What we say of air and sound applies to any other medium, as ether with its vibrations, whether luminous or calorific. The molecules of ether have their own powers, and exert them continually, whether there exists a flame determining a series of vibrations or not; but with the flame the first molecules of ether which are displaced from their position of equilibrium will acquire a new local relation with regard to the following, and their actions will be of a new intensity, sufficient to cause the displacement of the next set of molecules, and so on. The flame, then, causes the displacement of the first set of molecules; the first set displaced causes the displacement of the second; the second displaced causes the displacement of the third, etc.; each set producing its own effect by its own inherent powers, not by the exertion of any power communicated to them by the flame, and their displacement being not a cause, but only a condition, on which the intensity of the exertion depends.

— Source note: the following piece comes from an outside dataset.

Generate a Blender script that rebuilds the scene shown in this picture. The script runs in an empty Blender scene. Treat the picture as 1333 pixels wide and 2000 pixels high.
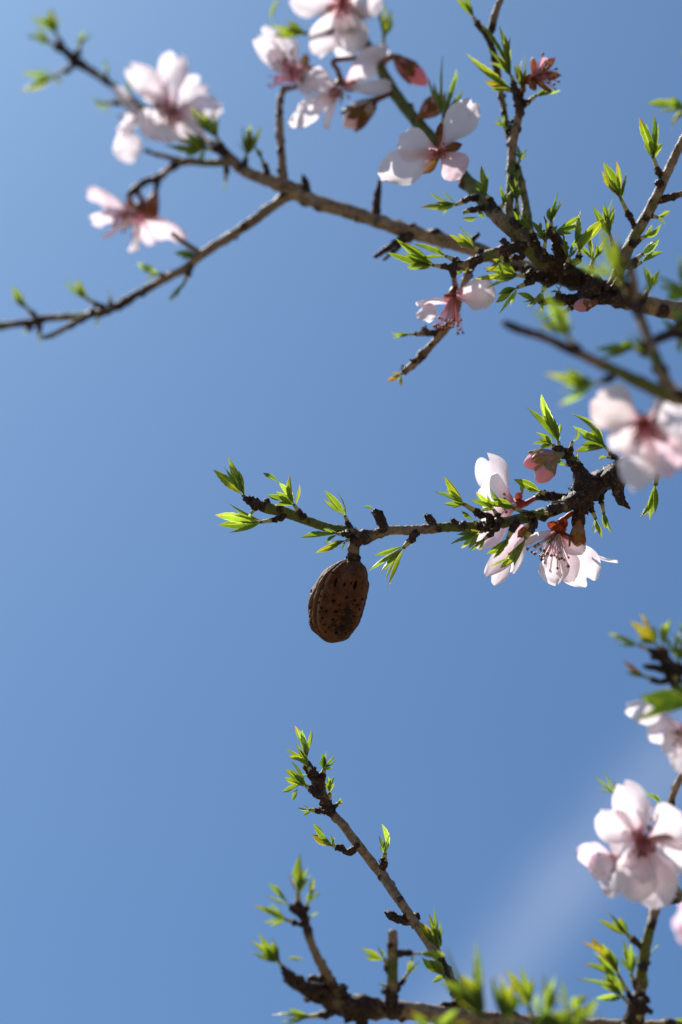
import bpy, math, random
from mathutils import Vector, Matrix, noise
random.seed(7)
scene = bpy.context.scene
COL = scene.collection

# ------------------------------------------------------------------ camera
D = 1.0                      # focus distance (m): the almond's plane
LENS, SENS = 85.0, 36.0
K = SENS / LENS / 2000.0
PITCH = 38.0
CAM_LOC = Vector((0, 0, 1.6))
cam_d = bpy.data.cameras.new('camera')
cam = bpy.data.objects.new('camera', cam_d); COL.objects.link(cam)
cam.location = CAM_LOC
cam.rotation_euler = (math.radians(90 + PITCH), 0, 0)
cam_d.sensor_fit = 'VERTICAL'; cam_d.sensor_height = SENS; cam_d.sensor_width = 24.0
cam_d.lens = LENS; cam_d.clip_start = 0.02; cam_d.clip_end = 5000
cam_d.dof.use_dof = True; cam_d.dof.focus_distance = D; cam_d.dof.aperture_fstop = 3.0
scene.camera = cam
RM = Matrix.Rotation(math.radians(90 + PITCH), 3, 'X')
def P(px, py, d=0.0):
    """photo pixel (1333x2000) at depth d cm behind the focus plane -> world"""
    z = D + d * 0.01
    return CAM_LOC + RM @ Vector(((px - 666.5) * K * z, (1000 - py) * K * z, -z))
def CV(x, y, z): return (RM @ Vector((x, y, z)))
def PX(d=0.0): return K * (D + d * 0.01)     # metres per photo pixel at that depth

# ------------------------------------------------------------------ sky and sun
SUN_EL, SUN_AZ = math.radians(60), math.radians(-60)     # azimuth from +Y, negative = left
sun_dir = Vector((math.sin(SUN_AZ) * math.cos(SUN_EL), math.cos(SUN_AZ) * math.cos(SUN_EL), math.sin(SUN_EL)))
world = bpy.data.worlds.new('World'); scene.world = world; world.use_nodes = True
wn, wl = world.node_tree.nodes, world.node_tree.links
wn.clear()
wout = wn.new('ShaderNodeOutputWorld'); bg = wn.new('ShaderNodeBackground')
sky = wn.new('ShaderNodeTexSky'); sky.sky_type = 'NISHITA'; sky.sun_disc = False
sky.sun_elevation = SUN_EL; sky.sun_rotation = SUN_AZ
sky.altitude = 0; sky.air_density = 1.0; sky.dust_density = 3.5; sky.ozone_density = 3.0
bg.inputs['Strength'].default_value = 0.0766
def wm(op, a, b=None, c=None):
    n = wn.new('ShaderNodeMath'); n.operation = op
    for i, v in enumerate((a, b, c)):
        if v is None: continue
        if isinstance(v, (int, float)): n.inputs[i].default_value = v
        else: wl.new(v, n.inputs[i])
    return n.outputs[0]
# thin high cirrus streak, a soft band across the sky (by direction)
da = (P(1010, 1850) - CAM_LOC).normalized(); db = (P(1333, 1455) - CAM_LOC).normalized()
nn = da.cross(db).normalized()
tc = wn.new('ShaderNodeTexCoord')
vm = wn.new('ShaderNodeVectorMath'); vm.operation = 'NORMALIZE'; wl.new(tc.outputs['Generated'], vm.inputs[0])
dt = wn.new('ShaderNodeVectorMath'); dt.operation = 'DOT_PRODUCT'
wl.new(vm.outputs[0], dt.inputs[0]); dt.inputs[1].default_value = nn
nz = wn.new('ShaderNodeTexNoise'); nz.inputs['Scale'].default_value = 22; nz.inputs['Detail'].default_value = 3
wl.new(vm.outputs[0], nz.inputs['Vector'])
s0 = wm('ADD', dt.outputs['Value'], wm('MULTIPLY', wm('SUBTRACT', nz.outputs['Fac'], 0.5), 0.016))
sg = wm('DIVIDE', s0, 0.0118)
ga = wm('EXPONENT', wm('MULTIPLY', wm('MULTIPLY', sg, sg), -1.0))
ga = wm('MULTIPLY', ga, wm('MULTIPLY_ADD', nz.outputs['Fac'], 0.48, 0.12))
cm = wn.new('ShaderNodeMixRGB'); cm.blend_type = 'MIX'
wl.new(ga, cm.inputs['Fac'])
tn = wn.new('ShaderNodeMixRGB'); tn.blend_type = 'MULTIPLY'; tn.inputs['Fac'].default_value = 1.0     # clear, dry spring air: one even tint
wl.new(sky.outputs[0], tn.inputs['Color1']); tn.inputs['Color2'].default_value = (.486, .748, .987, 1)
wl.new(tn.outputs[0], cm.inputs['Color1'])
cm.inputs['Color2'].default_value = (4.9, 5.7, 7.6, 1)
wl.new(cm.outputs[0], bg.inputs['Color']); wl.new(bg.outputs[0], wout.inputs[0])
sl = bpy.data.lights.new('sun', 'SUN'); sl.energy = 5.0; sl.angle = math.radians(0.53); sl.color = (1.0, 0.95, 0.87)
so = bpy.data.objects.new('sun', sl); COL.objects.link(so)
so.rotation_euler = sun_dir.to_track_quat('Z', 'Y').to_euler(); so.location = sun_dir * 20
scene.view_settings.view_transform = 'Standard'; scene.view_settings.look = 'None'
scene.view_settings.gamma = 1.0; scene.view_settings.exposure = 0.6
scene.view_settings.use_curve_mapping = False
scene.cycles.max_bounces = 8; scene.cycles.transmission_bounces = 6; scene.cycles.diffuse_bounces = 5

# ------------------------------------------------------------------ materials
def mat(name):
    m = bpy.data.materials.new(name); m.use_nodes = True
    n = m.node_tree.nodes; n.clear()
    return m, n, m.node_tree.links
class NB:
    """small node helper"""
    def __init__(s, name): s.m, s.n, s.l = mat(name)
    def new(s, t, **kw):
        x = s.n.new(t)
        for k, v in kw.items(): setattr(x, k, v)
        return x
    def put(s, sock, v):
        if hasattr(v, 'is_output') or isinstance(v, bpy.types.NodeSocket): s.l.new(v, sock)
        elif isinstance(v, (tuple, list)): sock.default_value = tuple(v) + ((1,) if len(v) == 3 and sock.type == 'RGBA' else ())
        else: sock.default_value = v
    def math(s, op, a, b=0.0, c=0.0, clamp=False):
        x = s.new('ShaderNodeMath', operation=op, use_clamp=clamp)
        for i, v in enumerate((a, b, c)): s.put(x.inputs[i], v)
        return x.outputs[0]
    def mix(s, f, a, b):
        x = s.new('ShaderNodeMixRGB')
        s.put(x.inputs[0], f); s.put(x.inputs[1], a); s.put(x.inputs[2], b)
        return x.outputs[0]
    def noise(s, vec, scale, detail=4, rough=.55):
        x = s.new('ShaderNodeTexNoise')
        x.inputs['Scale'].default_value = scale; x.inputs['Detail'].default_value = detail; x.inputs['Roughness'].default_value = rough
        s.l.new(vec, x.inputs['Vector']); return x.outputs['Fac']
    def ramp(s, f, lo, hi): return s.smooth(f, lo, hi)
    def smooth(s, f, lo, hi):
        x = s.new('ShaderNodeMapRange', interpolation_type='SMOOTHSTEP')
        s.put(x.inputs[0], f); x.inputs[1].default_value = lo; x.inputs[2].default_value = hi
        return x.outputs[0]
    def attr(s, name):
        x = s.new('ShaderNodeAttribute'); x.attribute_name = name; return x
    def bump(s, h, strength, dist):
        x = s.new('ShaderNodeBump'); x.inputs['Strength'].default_value = strength; x.inputs['Distance'].default_value = dist
        s.l.new(h, x.inputs['Height']); return x.outputs[0]
    def principled(s, **kw):
        x = s.new('ShaderNodeBsdfPrincipled')
        for k, v in kw.items(): s.put(x.inputs[k], v)
        return x
    def out(s, sh):
        o = s.new('ShaderNodeOutputMaterial'); s.l.new(sh, o.inputs[0]); return s.m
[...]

Hence it appears that in phenomena of this description it is not the action, and much less the power, that is transmitted, but only the movement, or the formal perturbation of the equilibrium; and even the movement is not properly transmitted, but only propagated; because the movement of each following molecule is not the identical movement of each preceding one, but is a movement really produced in the very impact of the one on the other, as our reader must have easily gathered from our preceding discussion. And therefore one movement succeeds another indefinitely, the one being a condition for the existence of the other; which constitutes propagation, not properly transmission.